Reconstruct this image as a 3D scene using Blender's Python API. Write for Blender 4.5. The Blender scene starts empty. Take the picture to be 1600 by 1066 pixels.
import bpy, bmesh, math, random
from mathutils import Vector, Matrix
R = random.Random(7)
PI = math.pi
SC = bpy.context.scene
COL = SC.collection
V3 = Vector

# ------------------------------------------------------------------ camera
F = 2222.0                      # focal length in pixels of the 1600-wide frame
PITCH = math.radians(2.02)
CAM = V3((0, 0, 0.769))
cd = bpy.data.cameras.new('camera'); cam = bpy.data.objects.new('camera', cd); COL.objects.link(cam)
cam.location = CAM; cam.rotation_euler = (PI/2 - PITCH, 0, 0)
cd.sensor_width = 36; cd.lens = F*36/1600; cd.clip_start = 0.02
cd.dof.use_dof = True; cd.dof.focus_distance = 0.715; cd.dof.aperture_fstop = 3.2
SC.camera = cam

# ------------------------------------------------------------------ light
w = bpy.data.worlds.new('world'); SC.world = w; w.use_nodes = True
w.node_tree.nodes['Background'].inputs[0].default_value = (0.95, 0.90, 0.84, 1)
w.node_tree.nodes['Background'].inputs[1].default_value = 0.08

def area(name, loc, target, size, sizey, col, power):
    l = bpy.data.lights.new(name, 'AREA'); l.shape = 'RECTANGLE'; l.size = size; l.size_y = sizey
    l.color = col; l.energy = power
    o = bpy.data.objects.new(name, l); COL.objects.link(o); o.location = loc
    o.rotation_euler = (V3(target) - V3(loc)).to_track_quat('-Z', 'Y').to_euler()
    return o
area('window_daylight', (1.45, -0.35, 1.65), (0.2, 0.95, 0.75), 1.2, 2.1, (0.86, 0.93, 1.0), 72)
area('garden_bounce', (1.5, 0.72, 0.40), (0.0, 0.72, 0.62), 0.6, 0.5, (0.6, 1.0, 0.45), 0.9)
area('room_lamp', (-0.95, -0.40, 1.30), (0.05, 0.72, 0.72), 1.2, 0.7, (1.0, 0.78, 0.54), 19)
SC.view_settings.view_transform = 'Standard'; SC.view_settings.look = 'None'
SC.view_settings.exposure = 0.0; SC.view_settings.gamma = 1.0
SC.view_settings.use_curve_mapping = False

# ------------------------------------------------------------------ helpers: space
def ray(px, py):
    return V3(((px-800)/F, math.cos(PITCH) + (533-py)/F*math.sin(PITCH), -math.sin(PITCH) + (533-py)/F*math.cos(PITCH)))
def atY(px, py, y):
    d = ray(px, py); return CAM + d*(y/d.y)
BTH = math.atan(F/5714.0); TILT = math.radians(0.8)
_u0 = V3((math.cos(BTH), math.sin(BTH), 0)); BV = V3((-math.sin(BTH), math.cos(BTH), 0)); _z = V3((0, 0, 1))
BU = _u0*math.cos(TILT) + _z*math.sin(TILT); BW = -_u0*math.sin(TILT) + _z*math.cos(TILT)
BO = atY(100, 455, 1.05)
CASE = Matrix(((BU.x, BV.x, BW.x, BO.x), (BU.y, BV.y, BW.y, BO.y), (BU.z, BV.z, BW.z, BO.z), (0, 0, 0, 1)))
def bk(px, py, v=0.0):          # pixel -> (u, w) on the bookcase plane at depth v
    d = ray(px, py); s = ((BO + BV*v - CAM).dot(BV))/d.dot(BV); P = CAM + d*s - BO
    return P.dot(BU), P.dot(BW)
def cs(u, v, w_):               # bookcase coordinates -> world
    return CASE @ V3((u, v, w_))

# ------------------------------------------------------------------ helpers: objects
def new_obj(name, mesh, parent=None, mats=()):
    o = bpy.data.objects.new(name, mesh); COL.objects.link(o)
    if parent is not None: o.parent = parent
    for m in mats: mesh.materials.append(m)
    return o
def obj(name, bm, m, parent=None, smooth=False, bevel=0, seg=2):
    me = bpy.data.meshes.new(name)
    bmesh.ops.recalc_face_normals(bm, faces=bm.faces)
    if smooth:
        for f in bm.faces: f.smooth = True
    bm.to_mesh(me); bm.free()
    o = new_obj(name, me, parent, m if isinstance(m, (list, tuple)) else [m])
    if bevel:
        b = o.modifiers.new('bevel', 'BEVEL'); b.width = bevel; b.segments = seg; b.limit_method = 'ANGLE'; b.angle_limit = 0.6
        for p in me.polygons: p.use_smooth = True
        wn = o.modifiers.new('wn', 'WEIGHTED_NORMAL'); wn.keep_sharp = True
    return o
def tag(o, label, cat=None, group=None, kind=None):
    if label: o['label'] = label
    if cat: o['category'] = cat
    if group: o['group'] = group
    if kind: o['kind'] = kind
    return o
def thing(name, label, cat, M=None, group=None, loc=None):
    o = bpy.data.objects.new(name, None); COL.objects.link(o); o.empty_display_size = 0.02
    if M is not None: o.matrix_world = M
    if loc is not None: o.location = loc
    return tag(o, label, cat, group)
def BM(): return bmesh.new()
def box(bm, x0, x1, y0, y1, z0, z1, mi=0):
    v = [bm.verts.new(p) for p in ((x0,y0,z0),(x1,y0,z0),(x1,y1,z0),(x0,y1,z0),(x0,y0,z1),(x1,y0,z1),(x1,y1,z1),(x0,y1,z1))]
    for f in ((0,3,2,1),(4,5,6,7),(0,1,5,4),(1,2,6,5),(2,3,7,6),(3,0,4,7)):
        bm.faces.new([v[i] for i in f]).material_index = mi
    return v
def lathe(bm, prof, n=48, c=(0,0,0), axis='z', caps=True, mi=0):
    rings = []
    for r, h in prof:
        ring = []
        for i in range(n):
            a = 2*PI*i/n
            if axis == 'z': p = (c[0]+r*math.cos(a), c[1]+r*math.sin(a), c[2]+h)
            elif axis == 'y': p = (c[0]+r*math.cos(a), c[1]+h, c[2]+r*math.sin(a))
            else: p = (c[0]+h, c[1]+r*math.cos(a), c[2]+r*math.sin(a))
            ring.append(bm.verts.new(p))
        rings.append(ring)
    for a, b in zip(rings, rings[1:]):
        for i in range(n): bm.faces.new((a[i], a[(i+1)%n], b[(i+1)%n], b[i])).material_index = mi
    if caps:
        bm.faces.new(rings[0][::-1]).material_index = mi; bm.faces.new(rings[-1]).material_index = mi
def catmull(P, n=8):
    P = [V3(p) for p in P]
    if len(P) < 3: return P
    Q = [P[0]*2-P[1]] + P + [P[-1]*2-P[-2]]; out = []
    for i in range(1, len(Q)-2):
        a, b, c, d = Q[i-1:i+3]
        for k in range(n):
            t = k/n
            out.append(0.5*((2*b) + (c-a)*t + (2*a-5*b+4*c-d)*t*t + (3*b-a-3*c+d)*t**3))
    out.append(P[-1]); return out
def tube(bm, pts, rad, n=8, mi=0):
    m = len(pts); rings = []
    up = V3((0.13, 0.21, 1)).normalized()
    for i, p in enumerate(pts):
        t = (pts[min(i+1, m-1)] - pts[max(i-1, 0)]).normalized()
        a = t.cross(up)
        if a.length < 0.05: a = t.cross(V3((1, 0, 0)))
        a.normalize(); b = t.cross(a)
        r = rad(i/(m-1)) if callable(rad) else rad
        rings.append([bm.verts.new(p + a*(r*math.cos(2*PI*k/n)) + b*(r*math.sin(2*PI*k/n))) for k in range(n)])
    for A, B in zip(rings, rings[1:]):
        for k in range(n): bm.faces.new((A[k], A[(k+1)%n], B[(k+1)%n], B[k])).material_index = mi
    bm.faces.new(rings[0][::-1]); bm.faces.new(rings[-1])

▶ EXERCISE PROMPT
Copy out each line exactly.

▶ RESULT OF THIS TASK
Reconstruct this image as a 3D scene using Blender's Python API. Write for Blender 4.5. The Blender scene starts empty. Take the picture to be 1600 by 1066 pixels.
import bpy, bmesh, math, random
from mathutils import Vector, Matrix
R = random.Random(7)
PI = math.pi
SC = bpy.context.scene
COL = SC.collection
V3 = Vector

# ------------------------------------------------------------------ camera
F = 2222.0                      # focal length in pixels of the 1600-wide frame
PITCH = math.radians(2.02)
CAM = V3((0, 0, 0.769))
cd = bpy.data.cameras.new('camera'); cam = bpy.data.objects.new('camera', cd); COL.objects.link(cam)
cam.location = CAM; cam.rotation_euler = (PI/2 - PITCH, 0, 0)
cd.sensor_width = 36; cd.lens = F*36/1600; cd.clip_start = 0.02
cd.dof.use_dof = True; cd.dof.focus_distance = 0.715; cd.dof.aperture_fstop = 3.2
SC.camera = cam

# ------------------------------------------------------------------ light
w = bpy.data.worlds.new('world'); SC.world = w; w.use_nodes = True
w.node_tree.nodes['Background'].inputs[0].default_value = (0.95, 0.90, 0.84, 1)
w.node_tree.nodes['Background'].inputs[1].default_value = 0.08

def area(name, loc, target, size, sizey, col, power):
    l = bpy.data.lights.new(name, 'AREA'); l.shape = 'RECTANGLE'; l.size = size; l.size_y = sizey
    l.color = col; l.energy = power
    o = bpy.data.objects.new(name, l); COL.objects.link(o); o.location = loc
    o.rotation_euler = (V3(target) - V3(loc)).to_track_quat('-Z', 'Y').to_euler()
    return o
area('window_daylight', (1.45, -0.35, 1.65), (0.2, 0.95, 0.75), 1.2, 2.1, (0.86, 0.93, 1.0), 72)
area('garden_bounce', (1.5, 0.72, 0.40), (0.0, 0.72, 0.62), 0.6, 0.5, (0.6, 1.0, 0.45), 0.9)
area('room_lamp', (-0.95, -0.40, 1.30), (0.05, 0.72, 0.72), 1.2, 0.7, (1.0, 0.78, 0.54), 19)
SC.view_settings.view_transform = 'Standard'; SC.view_settings.look = 'None'
SC.view_settings.exposure = 0.0; SC.view_settings.gamma = 1.0
SC.view_settings.use_curve_mapping = False

# ------------------------------------------------------------------ helpers: space
def ray(px, py):
    return V3(((px-800)/F, math.cos(PITCH) + (533-py)/F*math.sin(PITCH), -math.sin(PITCH) + (533-py)/F*math.cos(PITCH)))
def atY(px, py, y):
    d = ray(px, py); return CAM + d*(y/d.y)
BTH = math.atan(F/5714.0); TILT = math.radians(0.8)
_u0 = V3((math.cos(BTH), math.sin(BTH), 0)); BV = V3((-math.sin(BTH), math.cos(BTH), 0)); _z = V3((0, 0, 1))
BU = _u0*math.cos(TILT) + _z*math.sin(TILT); BW = -_u0*math.sin(TILT) + _z*math.cos(TILT)
BO = atY(100, 455, 1.05)
CASE = Matrix(((BU.x, BV.x, BW.x, BO.x), (BU.y, BV.y, BW.y, BO.y), (BU.z, BV.z, BW.z, BO.z), (0, 0, 0, 1)))
def bk(px, py, v=0.0):          # pixel -> (u, w) on the bookcase plane at depth v
    d = ray(px, py); s = ((BO + BV*v - CAM).dot(BV))/d.dot(BV); P = CAM + d*s - BO
    return P.dot(BU), P.dot(BW)
def cs(u, v, w_):               # bookcase coordinates -> world
    return CASE @ V3((u, v, w_))

# ------------------------------------------------------------------ helpers: objects
def new_obj(name, mesh, parent=None, mats=()):
    o = bpy.data.objects.new(name, mesh); COL.objects.link(o)
    if parent is not None: o.parent = parent
    for m in mats: mesh.materials.append(m)
    return o
def obj(name, bm, m, parent=None, smooth=False, bevel=0, seg=2):
    me = bpy.data.meshes.new(name)
    bmesh.ops.recalc_face_normals(bm, faces=bm.faces)
    if smooth:
        for f in bm.faces: f.smooth = True
    bm.to_mesh(me); bm.free()
    o = new_obj(name, me, parent, m if isinstance(m, (list, tuple)) else [m])
    if bevel:
        b = o.modifiers.new('bevel', 'BEVEL'); b.width = bevel; b.segments = seg; b.limit_method = 'ANGLE'; b.angle_limit = 0.6
        for p in me.polygons: p.use_smooth = True
        wn = o.modifiers.new('wn', 'WEIGHTED_NORMAL'); wn.keep_sharp = True
    return o
def tag(o, label, cat=None, group=None, kind=None):
    if label: o['label'] = label
    if cat: o['category'] = cat
    if group: o['group'] = group
    if kind: o['kind'] = kind
    return o
def thing(name, label, cat, M=None, group=None, loc=None):
    o = bpy.data.objects.new(name, None); COL.objects.link(o); o.empty_display_size = 0.02
    if M is not None: o.matrix_world = M
    if loc is not None: o.location = loc
    return tag(o, label, cat, group)
def BM(): return bmesh.new()
def box(bm, x0, x1, y0, y1, z0, z1, mi=0):
    v = [bm.verts.new(p) for p in ((x0,y0,z0),(x1,y0,z0),(x1,y1,z0),(x0,y1,z0),(x0,y0,z1),(x1,y0,z1),(x1,y1,z1),(x0,y1,z1))]
    for f in ((0,3,2,1),(4,5,6,7),(0,1,5,4),(1,2,6,5),(2,3,7,6),(3,0,4,7)):
        bm.faces.new([v[i] for i in f]).material_index = mi
    return v
def lathe(bm, prof, n=48, c=(0,0,0), axis='z', caps=True, mi=0):
    rings = []
    for r, h in prof:
        ring = []
        for i in range(n):
            a = 2*PI*i/n
            if axis == 'z': p = (c[0]+r*math.cos(a), c[1]+r*math.sin(a), c[2]+h)
            elif axis == 'y': p = (c[0]+r*math.cos(a), c[1]+h, c[2]+r*math.sin(a))
            else: p = (c[0]+h, c[1]+r*math.cos(a), c[2]+r*math.sin(a))
            ring.append(bm.verts.new(p))
        rings.append(ring)
    for a, b in zip(rings, rings[1:]):
        for i in range(n): bm.faces.new((a[i], a[(i+1)%n], b[(i+1)%n], b[i])).material_index = mi
    if caps:
        bm.faces.new(rings[0][::-1]).material_index = mi; bm.faces.new(rings[-1]).material_index = mi
def catmull(P, n=8):
    P = [V3(p) for p in P]
    if len(P) < 3: return P
    Q = [P[0]*2-P[1]] + P + [P[-1]*2-P[-2]]; out = []
    for i in range(1, len(Q)-2):
        a, b, c, d = Q[i-1:i+3]
        for k in range(n):
            t = k/n
            out.append(0.5*((2*b) + (c-a)*t + (2*a-5*b+4*c-d)*t*t + (3*b-a-3*c+d)*t**3))
    out.append(P[-1]); return out
def tube(bm, pts, rad, n=8, mi=0):
    m = len(pts); rings = []
    up = V3((0.13, 0.21, 1)).normalized()
    for i, p in enumerate(pts):
        t = (pts[min(i+1, m-1)] - pts[max(i-1, 0)]).normalized()
        a = t.cross(up)
        if a.length < 0.05: a = t.cross(V3((1, 0, 0)))
        a.normalize(); b = t.cross(a)
        r = rad(i/(m-1)) if callable(rad) else rad
        rings.append([bm.verts.new(p + a*(r*math.cos(2*PI*k/n)) + b*(r*math.sin(2*PI*k/n))) for k in range(n)])
    for A, B in zip(rings, rings[1:]):
        for k in range(n): bm.faces.new((A[k], A[(k+1)%n], B[(k+1)%n], B[k])).material_index = mi
    bm.faces.new(rings[0][::-1]); bm.faces.new(rings[-1])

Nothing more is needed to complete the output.